Sonic Cinema

Sounds, Visions and Insights by Brian Skutle

The Gold Rush

Grade : A+ Year : 1925 Director : Charles Chaplin Running Time : 1hr 9min Genre : ,
Movie review score
A+

While I’m definitely more in the Buster Keaton camp in the eternal Keaton-Chaplin debate, there’s something about the lovely sentimentality in Charlie Chaplin’s films that is exquisite and unforgettable. I identify much more with Keaton’s characters overall, but the hopeless romantic in Chaplin’s Little Tramp is much closer to how I feel when it comes to love. This was never truer than it was in his beloved “City Lights,” where the Tramp falls in love with a blind girl, who cannot see him for his outer demeanor, but sees who he is on the inside, leading to the famous moment where, after she’s gotten her sight back, she doesn’t recognize him until their hands touch, and the rest is cinematic history.

His 1925 film, “The Gold Rush,” is the closest of his great classics in tone to “City Lights,” and I think that’s because it was a pure silent film. Well, it originally was– the only version I’ve ever seen is one Chaplin re-cut later, with narration, written and recorded by Chaplin himself, replacing the title cards. Because it was done by Chaplin, that allows the film to maintain the authenticity of the original classic while also being a little bit more accessible to audiences who may not have any interest in silent films otherwise. Silent comedy has a way of engaging the modern audience in a way other silent genres can’t really do, though, and both Chaplin and Keaton were masters in their field.

This film casts the Little Tramp as a gold prospector, who has made his way into the hills during the great gold rush of the 19th century. He finds himself in a cabin with Big Jim McKay (Mack Swain), and they become friends (or, at least, allies), and search together, although a third prospector (Black Larsen, played by Tom Murray) comes up on them, and wants them out. They manage to get Larsen out of the cabin, but after a while, delirium takes over the Tramp and Big Jim, and they’re eating shoes, and eventually, picturing the other as food. Big Jim hits it big, though, and hides his findings before setting out to try and find more, leaving the Tramp behind. Eventually, a town builds up around where the Tramp is, and there he meets Georgia (Georgia Hale), and while she hangs out with a playboy, she asks the Tramp to dance to make the playboy jealous, and there is where another of Chaplin’s iconic love stories plays out before the Tramp and Big Jim reunite, and find themselves rich.
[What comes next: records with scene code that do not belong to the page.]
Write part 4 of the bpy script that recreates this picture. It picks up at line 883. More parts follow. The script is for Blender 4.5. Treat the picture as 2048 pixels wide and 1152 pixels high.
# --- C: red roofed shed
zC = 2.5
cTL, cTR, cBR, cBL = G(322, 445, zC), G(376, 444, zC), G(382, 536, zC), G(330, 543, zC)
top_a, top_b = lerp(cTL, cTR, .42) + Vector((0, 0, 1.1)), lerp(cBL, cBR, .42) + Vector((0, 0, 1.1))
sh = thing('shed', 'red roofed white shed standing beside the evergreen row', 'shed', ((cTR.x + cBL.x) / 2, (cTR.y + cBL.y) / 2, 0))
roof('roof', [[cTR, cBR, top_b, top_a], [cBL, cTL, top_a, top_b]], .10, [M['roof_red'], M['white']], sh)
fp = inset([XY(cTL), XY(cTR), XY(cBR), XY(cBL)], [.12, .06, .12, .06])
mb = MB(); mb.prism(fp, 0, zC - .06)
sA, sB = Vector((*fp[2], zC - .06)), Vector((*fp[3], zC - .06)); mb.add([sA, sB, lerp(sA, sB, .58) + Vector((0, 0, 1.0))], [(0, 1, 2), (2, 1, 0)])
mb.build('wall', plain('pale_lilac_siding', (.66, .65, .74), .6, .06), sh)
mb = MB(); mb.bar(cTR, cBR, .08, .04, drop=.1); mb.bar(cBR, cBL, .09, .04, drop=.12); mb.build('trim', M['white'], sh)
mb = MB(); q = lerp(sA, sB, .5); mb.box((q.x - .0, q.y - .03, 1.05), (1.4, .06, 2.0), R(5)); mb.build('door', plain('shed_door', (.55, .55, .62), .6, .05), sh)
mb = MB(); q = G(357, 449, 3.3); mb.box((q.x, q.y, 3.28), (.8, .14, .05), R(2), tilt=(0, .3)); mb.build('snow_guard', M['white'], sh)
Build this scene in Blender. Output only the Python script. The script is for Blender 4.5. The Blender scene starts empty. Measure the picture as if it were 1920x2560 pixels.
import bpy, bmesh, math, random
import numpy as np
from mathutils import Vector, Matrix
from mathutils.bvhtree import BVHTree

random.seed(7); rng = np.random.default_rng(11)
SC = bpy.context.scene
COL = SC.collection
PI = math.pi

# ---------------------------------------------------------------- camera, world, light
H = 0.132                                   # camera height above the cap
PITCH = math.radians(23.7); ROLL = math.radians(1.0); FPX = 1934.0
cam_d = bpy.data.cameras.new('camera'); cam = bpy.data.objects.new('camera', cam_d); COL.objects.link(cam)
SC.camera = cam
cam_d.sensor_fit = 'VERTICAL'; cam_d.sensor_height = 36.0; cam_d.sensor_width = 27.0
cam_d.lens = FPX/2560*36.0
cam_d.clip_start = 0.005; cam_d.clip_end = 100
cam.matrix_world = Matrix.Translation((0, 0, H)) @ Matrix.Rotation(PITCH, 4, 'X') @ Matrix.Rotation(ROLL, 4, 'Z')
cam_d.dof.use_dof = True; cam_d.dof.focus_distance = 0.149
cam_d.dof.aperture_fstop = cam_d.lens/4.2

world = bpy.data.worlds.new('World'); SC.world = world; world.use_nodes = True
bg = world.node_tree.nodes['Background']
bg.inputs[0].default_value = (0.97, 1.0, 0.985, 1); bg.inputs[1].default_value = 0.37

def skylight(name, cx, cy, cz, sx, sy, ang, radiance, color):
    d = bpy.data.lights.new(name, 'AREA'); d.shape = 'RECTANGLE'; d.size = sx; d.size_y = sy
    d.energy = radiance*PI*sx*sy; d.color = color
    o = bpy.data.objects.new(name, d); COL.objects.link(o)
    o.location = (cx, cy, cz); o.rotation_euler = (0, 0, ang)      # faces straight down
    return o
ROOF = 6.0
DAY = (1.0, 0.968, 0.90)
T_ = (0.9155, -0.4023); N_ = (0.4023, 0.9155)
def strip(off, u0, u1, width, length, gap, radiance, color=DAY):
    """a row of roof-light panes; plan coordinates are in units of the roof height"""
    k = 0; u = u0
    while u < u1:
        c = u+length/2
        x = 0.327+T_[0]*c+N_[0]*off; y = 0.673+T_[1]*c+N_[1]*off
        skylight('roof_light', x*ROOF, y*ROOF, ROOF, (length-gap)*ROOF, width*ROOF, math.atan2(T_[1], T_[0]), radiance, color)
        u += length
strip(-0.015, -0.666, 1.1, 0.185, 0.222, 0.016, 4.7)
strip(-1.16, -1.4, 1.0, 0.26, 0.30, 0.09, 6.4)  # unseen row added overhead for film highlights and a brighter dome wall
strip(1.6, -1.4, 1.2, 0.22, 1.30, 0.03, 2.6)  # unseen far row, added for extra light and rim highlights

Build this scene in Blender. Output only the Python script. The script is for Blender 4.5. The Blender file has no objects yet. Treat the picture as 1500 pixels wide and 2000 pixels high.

The thing about Chaplin’s films that makes them stand out, and apart, from Keaton’s work is how carefully calibrated the emotional aspects are. Keaton was meticulous when it came to staging his set pieces, centering more on the comedy than the story, at times, but Chaplin managed to meld the two almost effortlessly. Think about the moment when the Tramp does the dinner roll dance for Georgia and her friends as an expression of his feelings: as comedy, it’s an amusing and simple piece, but as an emotional moment, we feel the affection he has for Georgia in the act. And there’s a clever piece of physical comedy wherein the Tramp’s pants are falling down during a dance with Georgia. He finds a rope to tie around his waist, but it’s attached to a dog, who follows him around the dance floor. Chaplin was inventive in his brand of comedy in a different way from Keaton, and it’s something that makes his films memorable works of art. He plays for the heart, isn’t ashamed of it, and he nails it. He wasn’t the most recognizable person in early cinema for nothing, and almost a century later, his imprint remains indelible.